start Supplied material

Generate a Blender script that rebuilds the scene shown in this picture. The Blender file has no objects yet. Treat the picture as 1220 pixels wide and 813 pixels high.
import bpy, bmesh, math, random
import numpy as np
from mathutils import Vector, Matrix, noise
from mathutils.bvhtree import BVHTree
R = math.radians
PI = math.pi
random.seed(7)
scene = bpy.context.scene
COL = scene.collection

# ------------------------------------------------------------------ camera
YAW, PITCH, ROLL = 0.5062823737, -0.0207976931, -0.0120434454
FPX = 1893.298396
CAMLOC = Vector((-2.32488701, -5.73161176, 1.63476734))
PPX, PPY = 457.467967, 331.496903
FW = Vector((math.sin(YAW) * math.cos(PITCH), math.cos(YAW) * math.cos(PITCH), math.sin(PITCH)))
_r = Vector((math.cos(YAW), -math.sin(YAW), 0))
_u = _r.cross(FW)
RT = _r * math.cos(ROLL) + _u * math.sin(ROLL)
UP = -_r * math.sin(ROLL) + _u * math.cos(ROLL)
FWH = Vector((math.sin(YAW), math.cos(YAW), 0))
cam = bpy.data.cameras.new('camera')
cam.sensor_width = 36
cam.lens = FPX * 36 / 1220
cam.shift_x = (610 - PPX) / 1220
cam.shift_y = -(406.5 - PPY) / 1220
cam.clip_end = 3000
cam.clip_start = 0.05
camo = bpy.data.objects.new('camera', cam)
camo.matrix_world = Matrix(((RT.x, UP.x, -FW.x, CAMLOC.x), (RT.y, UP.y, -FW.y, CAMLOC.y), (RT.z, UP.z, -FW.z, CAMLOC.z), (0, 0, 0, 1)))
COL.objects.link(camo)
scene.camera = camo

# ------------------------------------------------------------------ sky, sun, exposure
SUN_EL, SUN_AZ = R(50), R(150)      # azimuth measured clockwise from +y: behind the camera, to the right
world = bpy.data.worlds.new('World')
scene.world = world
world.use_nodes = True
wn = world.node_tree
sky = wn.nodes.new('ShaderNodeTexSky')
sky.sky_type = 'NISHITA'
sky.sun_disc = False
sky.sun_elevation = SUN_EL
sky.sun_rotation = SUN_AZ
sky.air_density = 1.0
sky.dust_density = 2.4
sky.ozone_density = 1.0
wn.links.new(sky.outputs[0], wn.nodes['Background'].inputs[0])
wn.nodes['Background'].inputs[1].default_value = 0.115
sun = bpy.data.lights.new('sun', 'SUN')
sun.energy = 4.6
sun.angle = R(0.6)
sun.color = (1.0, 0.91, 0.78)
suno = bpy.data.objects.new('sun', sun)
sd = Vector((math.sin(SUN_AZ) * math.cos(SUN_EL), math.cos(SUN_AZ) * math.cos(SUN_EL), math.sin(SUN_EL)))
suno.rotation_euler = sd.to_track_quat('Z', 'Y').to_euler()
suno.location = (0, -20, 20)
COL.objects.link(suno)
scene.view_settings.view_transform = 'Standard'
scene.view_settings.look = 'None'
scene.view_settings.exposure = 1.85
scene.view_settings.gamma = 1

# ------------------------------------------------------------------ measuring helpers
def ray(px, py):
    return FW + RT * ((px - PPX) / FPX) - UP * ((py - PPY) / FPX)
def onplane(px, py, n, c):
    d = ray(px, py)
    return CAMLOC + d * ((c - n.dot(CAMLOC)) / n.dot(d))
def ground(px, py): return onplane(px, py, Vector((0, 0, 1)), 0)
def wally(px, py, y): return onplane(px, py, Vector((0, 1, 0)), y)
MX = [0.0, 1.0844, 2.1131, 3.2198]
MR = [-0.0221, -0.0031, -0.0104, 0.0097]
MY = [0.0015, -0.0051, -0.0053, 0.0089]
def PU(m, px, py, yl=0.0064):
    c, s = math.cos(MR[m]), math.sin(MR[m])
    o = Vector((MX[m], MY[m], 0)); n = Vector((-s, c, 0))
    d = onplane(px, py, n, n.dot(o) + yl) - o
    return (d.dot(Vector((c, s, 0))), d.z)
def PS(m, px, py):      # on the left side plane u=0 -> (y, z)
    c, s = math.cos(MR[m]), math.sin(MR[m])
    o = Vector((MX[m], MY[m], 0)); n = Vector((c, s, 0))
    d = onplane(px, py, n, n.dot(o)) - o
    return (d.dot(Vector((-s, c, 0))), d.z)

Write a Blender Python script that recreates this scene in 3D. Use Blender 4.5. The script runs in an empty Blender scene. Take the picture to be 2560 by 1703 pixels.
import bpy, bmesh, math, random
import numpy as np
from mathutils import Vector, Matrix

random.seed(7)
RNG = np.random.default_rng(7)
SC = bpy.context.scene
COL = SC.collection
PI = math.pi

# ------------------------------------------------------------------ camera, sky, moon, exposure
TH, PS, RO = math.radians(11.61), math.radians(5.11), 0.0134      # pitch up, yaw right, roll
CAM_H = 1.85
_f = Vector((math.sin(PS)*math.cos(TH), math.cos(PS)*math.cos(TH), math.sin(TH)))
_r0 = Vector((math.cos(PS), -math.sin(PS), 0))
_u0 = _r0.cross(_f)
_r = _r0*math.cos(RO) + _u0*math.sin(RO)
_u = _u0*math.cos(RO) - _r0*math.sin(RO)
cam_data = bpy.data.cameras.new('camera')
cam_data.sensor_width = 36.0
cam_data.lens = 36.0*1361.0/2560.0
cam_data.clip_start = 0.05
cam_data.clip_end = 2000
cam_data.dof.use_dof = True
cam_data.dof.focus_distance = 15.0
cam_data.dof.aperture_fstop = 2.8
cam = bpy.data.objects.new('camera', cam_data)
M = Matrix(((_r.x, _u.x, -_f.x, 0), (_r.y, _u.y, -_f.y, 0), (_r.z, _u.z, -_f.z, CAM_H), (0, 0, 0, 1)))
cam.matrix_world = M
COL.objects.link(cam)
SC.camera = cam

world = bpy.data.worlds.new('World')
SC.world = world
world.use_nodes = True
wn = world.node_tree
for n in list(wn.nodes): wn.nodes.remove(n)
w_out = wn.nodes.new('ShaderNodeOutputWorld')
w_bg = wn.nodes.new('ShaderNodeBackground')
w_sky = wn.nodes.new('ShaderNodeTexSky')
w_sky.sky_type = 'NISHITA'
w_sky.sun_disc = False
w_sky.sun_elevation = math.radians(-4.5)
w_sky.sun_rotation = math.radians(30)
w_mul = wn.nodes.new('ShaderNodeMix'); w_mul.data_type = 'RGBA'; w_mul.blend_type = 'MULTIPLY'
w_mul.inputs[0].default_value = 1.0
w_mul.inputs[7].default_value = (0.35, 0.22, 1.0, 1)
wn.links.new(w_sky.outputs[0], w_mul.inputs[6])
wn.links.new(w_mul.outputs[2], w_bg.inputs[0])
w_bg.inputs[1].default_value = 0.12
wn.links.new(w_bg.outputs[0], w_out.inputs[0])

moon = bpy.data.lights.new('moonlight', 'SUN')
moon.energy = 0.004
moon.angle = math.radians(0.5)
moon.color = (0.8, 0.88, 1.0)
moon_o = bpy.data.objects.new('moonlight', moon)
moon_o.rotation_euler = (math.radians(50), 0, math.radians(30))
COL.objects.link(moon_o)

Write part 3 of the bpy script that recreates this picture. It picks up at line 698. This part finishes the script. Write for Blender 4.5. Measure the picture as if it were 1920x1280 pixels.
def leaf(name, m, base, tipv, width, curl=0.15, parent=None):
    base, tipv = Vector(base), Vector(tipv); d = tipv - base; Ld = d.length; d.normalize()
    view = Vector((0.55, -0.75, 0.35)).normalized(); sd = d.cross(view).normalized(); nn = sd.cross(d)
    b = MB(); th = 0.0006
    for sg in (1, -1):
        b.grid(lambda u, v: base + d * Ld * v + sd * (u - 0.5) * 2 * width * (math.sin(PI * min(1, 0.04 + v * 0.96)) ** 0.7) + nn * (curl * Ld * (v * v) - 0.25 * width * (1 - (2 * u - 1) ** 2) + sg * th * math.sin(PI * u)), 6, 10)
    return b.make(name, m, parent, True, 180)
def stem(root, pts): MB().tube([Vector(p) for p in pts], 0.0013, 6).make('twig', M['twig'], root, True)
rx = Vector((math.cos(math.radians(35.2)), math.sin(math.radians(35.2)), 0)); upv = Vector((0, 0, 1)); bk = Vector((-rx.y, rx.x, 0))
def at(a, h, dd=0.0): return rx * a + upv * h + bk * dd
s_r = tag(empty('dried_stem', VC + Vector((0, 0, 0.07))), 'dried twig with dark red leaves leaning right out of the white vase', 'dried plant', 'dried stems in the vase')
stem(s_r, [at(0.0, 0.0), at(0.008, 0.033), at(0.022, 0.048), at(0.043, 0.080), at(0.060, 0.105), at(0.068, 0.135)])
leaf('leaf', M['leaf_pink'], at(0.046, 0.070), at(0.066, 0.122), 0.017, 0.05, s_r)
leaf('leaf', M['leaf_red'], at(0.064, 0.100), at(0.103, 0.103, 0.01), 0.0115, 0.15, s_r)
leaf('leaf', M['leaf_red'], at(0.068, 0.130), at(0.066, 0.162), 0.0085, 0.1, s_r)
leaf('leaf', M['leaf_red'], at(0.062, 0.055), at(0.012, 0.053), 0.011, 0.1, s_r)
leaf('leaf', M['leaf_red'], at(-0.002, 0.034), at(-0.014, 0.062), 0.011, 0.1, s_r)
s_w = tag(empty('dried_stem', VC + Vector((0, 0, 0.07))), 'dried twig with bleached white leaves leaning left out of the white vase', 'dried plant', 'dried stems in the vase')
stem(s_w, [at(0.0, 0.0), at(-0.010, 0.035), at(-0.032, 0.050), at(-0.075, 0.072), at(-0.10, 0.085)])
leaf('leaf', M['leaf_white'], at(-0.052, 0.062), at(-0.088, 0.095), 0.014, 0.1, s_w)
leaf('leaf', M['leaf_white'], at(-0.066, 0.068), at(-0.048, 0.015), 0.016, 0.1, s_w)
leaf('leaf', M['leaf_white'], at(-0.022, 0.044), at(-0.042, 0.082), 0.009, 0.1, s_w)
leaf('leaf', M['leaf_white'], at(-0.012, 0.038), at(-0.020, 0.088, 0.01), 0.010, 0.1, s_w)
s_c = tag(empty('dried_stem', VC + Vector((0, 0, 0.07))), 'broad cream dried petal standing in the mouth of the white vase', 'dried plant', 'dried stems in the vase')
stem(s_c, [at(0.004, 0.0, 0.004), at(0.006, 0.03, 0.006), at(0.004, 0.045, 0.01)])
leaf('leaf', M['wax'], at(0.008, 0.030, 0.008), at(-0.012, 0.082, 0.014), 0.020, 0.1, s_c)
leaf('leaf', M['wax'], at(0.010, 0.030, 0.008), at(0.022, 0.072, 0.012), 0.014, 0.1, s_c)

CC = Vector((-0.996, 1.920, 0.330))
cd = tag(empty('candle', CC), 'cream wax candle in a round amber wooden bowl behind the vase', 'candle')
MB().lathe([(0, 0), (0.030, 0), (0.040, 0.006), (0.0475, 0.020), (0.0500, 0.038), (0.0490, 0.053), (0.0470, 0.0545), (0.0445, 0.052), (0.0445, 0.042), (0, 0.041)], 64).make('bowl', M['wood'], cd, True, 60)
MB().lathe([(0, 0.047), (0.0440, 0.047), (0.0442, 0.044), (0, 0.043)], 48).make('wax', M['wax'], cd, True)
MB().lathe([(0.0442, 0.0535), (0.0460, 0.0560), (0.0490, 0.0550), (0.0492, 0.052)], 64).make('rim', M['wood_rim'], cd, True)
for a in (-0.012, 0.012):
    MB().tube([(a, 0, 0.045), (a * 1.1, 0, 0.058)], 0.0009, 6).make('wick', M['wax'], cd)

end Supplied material

▶ **Given problem**:
Everything from the first line through the line containing "COL = scene.collection" should be quoted exactly, and nothing beyond it.

▶ **Output**:
Generate a Blender script that rebuilds the scene shown in this picture. The Blender file has no objects yet. Treat the picture as 1220 pixels wide and 813 pixels high.
import bpy, bmesh, math, random
import numpy as np
from mathutils import Vector, Matrix, noise
from mathutils.bvhtree import BVHTree
R = math.radians
PI = math.pi
random.seed(7)
scene = bpy.context.scene
COL = scene.collection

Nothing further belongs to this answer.